China has been the key actor curtailing North Korea's nuclear ventures, sustaining North Korea's falling economy, constructing the Six-Party Talks and contributing to the stability of the Korean Peninsula.

However, as the last few months showcased, North Korea's nuclear politics have created a grim reality, demonstrating how fragile the security of the Korean Peninsula is. Moreover, Pyongyang's bellicosity has helped bolster the US pivot to the Asia-Pacific.

 B-2 and B-52 bombers and stealth F-22 Raptors, which flew over South Korea's airspace during the recent joint exercise, represent a signaling to the North of the US deterrence commitment and its pivot to the Northeast Asian strategic theater where the US must face a rising China as well.

Whether the last couple of months of security crisis in the Korean Peninsula was totally unusual still remains to be decided.

However, what was definitely out of the ordinary is that everyone was paying attention to how Beijing would deal with Pyongyang and Washington. The last two months of security crisis may provide clues as to what role China can play and how it can settle its relations with the US.

The last couple of months attest that China may assume a very important role as regional stabilizer.

Beijing did not overreact to what happened. While demanding North Korea back down, it also promoted peace and stability in the region. Washington and Seoul demanded that Beijing influence Pyongyang. One thing is certain: If the Obama administration either engages or contains Pyongyang, it will have to gain cooperation from Beijing for its efforts to be successful. Washington cannot draw Pyongyang to a constructive round of nuclear talks without Beijing's assistance on the sideline.

On the other hand, this means that Beijing cannot just do nothing; it has to implement actual policies that calm down Pyongyang and bring North Korea back to the denuclearization process.

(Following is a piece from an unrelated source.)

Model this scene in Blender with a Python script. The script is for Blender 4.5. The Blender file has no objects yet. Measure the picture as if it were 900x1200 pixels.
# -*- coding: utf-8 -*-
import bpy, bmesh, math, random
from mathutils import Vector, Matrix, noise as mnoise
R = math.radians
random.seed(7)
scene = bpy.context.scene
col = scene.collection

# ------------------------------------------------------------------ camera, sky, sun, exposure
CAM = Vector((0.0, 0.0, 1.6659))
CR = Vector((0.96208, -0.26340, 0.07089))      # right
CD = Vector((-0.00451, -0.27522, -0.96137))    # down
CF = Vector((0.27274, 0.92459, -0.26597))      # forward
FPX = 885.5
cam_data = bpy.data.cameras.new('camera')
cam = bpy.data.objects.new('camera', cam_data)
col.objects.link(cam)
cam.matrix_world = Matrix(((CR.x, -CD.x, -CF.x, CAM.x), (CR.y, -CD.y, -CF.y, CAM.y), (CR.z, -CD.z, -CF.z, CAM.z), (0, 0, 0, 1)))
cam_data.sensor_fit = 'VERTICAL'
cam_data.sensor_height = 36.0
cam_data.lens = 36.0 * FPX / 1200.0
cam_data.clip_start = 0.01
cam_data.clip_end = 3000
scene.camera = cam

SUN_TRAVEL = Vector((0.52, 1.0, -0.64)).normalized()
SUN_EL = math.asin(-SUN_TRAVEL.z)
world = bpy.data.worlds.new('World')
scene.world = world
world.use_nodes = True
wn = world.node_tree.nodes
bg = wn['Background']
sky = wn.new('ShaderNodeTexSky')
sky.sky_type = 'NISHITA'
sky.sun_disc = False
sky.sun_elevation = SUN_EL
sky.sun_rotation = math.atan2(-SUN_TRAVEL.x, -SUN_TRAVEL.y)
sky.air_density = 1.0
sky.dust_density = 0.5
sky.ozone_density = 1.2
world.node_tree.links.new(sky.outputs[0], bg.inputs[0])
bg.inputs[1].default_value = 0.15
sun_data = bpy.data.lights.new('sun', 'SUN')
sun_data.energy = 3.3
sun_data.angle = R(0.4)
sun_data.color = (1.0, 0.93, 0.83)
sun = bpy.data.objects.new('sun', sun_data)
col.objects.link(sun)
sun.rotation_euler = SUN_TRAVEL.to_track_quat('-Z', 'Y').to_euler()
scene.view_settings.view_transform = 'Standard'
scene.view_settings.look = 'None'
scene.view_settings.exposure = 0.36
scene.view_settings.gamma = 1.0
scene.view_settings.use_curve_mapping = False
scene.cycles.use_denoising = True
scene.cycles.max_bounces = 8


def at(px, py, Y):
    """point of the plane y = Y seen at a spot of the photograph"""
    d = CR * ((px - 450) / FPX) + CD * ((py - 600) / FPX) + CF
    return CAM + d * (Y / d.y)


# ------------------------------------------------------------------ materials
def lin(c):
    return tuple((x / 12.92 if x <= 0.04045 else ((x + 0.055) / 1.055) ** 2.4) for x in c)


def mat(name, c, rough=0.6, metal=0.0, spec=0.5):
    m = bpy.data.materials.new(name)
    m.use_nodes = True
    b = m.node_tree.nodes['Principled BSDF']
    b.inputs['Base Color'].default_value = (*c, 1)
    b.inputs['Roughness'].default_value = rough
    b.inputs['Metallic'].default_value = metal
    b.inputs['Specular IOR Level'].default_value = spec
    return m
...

Beijing does not want the US to exercise its pivot policy in the Korean Peninsula.  Real progress in the Sino-US relations will be more likely if Beijing and Washington are in sync over the Korean Peninsula.

Both must be committed to a peaceful denuclearization of North Korea through either bilateral or multilateral approaches.

Any military contingencies on the Korea Peninsula will destabilize Sino-US relations and bring about a devastating tsunami striking global stability.

Both must be also able to work together and help the two Koreas come up with a peace regime on the Korea Peninsula and acknowledge that peace and stability on the peninsula is detrimental to whereabouts their relations may unfold for the times to come.

Both powers share identical interests that contribute to constructing a cooperative relationship over the Korean Peninsula.